Abd Allah I muere en el año 912 dejando este desolador escenario a su nieto Abderramán III. Este joven y vigoroso monarca se propone recuperar la antigua gloria de los primeros Omeyas. Con tan solo veintiún años, acaudilla personalmente a su ejército, emprendiendo campañas por la Marca Inferior contra los territorios controlados por el líder rebelde Ben Hafsún. Uno a uno, las fortalezas de sus aliados van cayendo ante el empuje de los ejércitos omeyas. Abderramán III, haciendo uso de su gran talento como monarca, impartirá perdones entre los rendidos y castigos extremos entre sus enemigos. De esta forma, va tomando una a una las ciudades de Sevilla, Jaén, Málaga, Granada, Murcia o Valencia.

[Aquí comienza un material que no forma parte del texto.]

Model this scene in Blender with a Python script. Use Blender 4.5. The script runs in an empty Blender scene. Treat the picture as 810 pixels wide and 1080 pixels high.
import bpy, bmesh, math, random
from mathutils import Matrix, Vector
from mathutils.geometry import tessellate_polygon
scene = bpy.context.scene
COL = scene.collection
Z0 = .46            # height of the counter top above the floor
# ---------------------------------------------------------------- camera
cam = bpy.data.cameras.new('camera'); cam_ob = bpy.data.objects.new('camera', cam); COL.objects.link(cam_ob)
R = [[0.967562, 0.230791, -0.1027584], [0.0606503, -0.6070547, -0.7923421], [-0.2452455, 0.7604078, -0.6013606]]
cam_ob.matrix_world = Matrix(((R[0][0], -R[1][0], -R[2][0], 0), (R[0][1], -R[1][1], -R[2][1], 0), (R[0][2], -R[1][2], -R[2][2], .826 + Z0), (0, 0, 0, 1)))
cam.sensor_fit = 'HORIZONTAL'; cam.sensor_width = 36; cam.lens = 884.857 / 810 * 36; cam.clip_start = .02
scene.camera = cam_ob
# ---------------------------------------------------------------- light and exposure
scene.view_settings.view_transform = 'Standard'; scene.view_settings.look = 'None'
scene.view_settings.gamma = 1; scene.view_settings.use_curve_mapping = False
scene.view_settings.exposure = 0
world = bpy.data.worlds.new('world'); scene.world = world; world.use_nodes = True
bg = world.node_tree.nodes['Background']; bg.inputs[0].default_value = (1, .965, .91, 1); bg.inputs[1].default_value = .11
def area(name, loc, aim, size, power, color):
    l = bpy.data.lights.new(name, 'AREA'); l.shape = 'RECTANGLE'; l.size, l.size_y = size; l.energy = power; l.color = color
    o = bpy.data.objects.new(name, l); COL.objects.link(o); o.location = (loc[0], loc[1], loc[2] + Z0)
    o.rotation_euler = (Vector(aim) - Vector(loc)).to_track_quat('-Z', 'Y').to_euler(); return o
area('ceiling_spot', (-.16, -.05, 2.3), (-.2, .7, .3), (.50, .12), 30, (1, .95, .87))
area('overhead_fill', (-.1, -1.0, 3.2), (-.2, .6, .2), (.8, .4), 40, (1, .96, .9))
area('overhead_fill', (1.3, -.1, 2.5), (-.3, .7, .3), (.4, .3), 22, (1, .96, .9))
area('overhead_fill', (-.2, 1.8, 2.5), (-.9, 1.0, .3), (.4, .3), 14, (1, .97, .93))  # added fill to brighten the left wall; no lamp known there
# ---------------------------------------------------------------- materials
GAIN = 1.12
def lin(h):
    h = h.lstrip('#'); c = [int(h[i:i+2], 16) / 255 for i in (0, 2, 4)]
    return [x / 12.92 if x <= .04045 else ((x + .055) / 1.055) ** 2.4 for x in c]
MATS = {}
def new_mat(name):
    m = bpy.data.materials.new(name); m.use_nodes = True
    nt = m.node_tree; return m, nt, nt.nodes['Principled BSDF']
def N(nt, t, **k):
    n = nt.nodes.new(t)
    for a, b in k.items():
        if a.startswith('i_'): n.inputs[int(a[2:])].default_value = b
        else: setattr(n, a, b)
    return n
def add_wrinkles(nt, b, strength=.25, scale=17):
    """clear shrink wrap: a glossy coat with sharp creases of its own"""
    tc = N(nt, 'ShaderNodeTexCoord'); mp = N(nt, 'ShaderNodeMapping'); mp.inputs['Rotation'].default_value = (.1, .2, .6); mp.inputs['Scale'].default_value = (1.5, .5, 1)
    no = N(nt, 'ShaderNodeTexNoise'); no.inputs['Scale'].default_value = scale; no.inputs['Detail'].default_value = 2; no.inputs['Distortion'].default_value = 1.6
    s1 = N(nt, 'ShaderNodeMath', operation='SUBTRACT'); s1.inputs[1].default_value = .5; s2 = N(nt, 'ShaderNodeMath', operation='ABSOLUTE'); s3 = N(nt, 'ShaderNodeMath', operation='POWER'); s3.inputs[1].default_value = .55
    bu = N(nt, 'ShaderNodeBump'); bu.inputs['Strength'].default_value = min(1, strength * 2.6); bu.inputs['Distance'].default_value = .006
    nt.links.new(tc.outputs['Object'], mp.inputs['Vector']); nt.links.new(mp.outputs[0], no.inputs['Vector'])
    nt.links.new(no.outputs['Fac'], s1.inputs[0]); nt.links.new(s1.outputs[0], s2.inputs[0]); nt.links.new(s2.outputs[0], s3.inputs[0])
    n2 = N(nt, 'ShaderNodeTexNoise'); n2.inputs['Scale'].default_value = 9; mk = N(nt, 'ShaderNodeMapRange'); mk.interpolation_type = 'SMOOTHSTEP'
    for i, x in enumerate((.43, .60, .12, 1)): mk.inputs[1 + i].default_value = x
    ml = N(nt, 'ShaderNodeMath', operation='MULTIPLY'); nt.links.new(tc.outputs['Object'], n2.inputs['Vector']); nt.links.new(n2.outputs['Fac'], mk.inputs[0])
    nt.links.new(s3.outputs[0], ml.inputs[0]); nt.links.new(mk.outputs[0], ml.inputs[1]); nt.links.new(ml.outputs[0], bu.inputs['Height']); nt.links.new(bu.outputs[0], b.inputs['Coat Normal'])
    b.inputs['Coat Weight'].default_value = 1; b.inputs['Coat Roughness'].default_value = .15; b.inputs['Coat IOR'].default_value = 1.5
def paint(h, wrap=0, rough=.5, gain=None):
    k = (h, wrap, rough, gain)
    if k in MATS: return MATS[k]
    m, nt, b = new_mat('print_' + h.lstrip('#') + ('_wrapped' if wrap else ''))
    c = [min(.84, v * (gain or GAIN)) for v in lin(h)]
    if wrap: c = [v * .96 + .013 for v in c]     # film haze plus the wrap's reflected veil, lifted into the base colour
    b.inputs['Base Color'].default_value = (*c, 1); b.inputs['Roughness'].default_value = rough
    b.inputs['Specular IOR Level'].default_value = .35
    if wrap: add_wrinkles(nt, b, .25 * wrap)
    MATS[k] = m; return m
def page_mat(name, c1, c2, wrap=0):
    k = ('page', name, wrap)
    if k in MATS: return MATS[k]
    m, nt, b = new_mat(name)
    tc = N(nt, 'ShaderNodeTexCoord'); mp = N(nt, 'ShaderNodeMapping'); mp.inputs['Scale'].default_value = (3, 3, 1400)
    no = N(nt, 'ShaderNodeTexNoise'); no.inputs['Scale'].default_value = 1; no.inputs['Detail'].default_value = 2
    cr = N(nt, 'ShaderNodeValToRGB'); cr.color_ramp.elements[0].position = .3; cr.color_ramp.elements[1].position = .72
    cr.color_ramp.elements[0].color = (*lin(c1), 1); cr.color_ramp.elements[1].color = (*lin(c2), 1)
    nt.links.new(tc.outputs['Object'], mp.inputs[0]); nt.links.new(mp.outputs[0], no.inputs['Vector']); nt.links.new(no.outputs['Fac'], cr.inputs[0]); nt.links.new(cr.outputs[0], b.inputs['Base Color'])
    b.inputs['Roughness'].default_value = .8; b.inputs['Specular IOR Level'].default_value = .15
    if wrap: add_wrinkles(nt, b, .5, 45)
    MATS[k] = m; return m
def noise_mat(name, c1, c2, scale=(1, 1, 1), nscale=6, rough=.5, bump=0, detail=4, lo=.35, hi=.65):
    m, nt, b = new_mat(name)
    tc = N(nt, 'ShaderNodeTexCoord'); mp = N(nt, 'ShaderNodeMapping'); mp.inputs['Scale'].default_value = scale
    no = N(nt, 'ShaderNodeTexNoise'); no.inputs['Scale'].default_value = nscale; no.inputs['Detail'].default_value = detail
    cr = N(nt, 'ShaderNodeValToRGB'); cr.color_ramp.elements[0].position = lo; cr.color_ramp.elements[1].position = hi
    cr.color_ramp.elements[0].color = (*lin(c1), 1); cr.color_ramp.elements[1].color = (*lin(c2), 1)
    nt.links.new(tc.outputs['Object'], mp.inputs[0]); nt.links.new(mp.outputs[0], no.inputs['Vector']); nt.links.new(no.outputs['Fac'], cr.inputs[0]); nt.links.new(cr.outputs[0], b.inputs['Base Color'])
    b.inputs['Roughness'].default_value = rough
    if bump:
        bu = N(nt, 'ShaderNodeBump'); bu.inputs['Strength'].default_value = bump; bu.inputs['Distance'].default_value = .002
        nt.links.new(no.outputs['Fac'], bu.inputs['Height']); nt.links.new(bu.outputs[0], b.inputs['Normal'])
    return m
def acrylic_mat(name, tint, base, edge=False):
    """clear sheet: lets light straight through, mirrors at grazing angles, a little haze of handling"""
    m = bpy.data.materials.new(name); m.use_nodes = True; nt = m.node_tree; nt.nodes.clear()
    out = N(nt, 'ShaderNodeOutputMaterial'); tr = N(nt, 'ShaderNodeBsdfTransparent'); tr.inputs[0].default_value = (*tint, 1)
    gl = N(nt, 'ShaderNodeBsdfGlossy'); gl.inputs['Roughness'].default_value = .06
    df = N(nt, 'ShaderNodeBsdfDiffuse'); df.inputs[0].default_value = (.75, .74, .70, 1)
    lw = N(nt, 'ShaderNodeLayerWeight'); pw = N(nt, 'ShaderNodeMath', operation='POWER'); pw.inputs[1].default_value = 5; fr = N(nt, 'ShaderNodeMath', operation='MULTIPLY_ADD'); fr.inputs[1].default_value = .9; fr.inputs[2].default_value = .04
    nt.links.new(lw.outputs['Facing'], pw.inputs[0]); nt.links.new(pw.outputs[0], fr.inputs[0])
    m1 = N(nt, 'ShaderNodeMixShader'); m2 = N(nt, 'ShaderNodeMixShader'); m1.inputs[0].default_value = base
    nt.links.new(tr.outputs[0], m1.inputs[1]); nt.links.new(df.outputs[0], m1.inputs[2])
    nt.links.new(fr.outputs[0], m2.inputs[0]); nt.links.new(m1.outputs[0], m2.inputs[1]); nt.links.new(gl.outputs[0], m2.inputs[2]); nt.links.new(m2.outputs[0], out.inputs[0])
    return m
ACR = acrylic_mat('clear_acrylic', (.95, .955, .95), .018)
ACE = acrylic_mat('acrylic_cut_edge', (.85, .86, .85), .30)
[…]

Finalmente, en el 928, sitia el inexpugnable castillo de Bobastro, morada del linaje de Ben Hafsún. El último de sus hijos vivos rinde la fortaleza a cambio de su perdón. Abderramán III la destruye hasta su última piedra y manda desenterrar el cadáver de Omar Ben Hafsún, muerto hacía una década, crucificándolo en las puertas de Córdoba como símbolo del final de la rebelión. También consigue, al año siguiente, la victoria sobre Badajoz, tomando la ciudad de Mérida.
Pone entonces sus miras hacia la frontera con los reinos cristianos, que habían expandido sus dominios durante los sesenta años de debilidad que duró la Fitna. Marcha con un gran ejército y consigue numerosos éxitos militares, llegando incluso a arrasar y saquear la capital navarra de Pamplona, demoliendo su catedral en el 924.
Con todas estas victorias y teniendo de nuevo todos los territorios de Al-Ándalus bajo su poder, Abderramán III se ve con fuerzas de proclamar el Califato Omeya de Córdoba, coronándose como primer califa en el año 929. Empezaba así el momento de mayor esplendor de toda la historia de Al-Ándalus.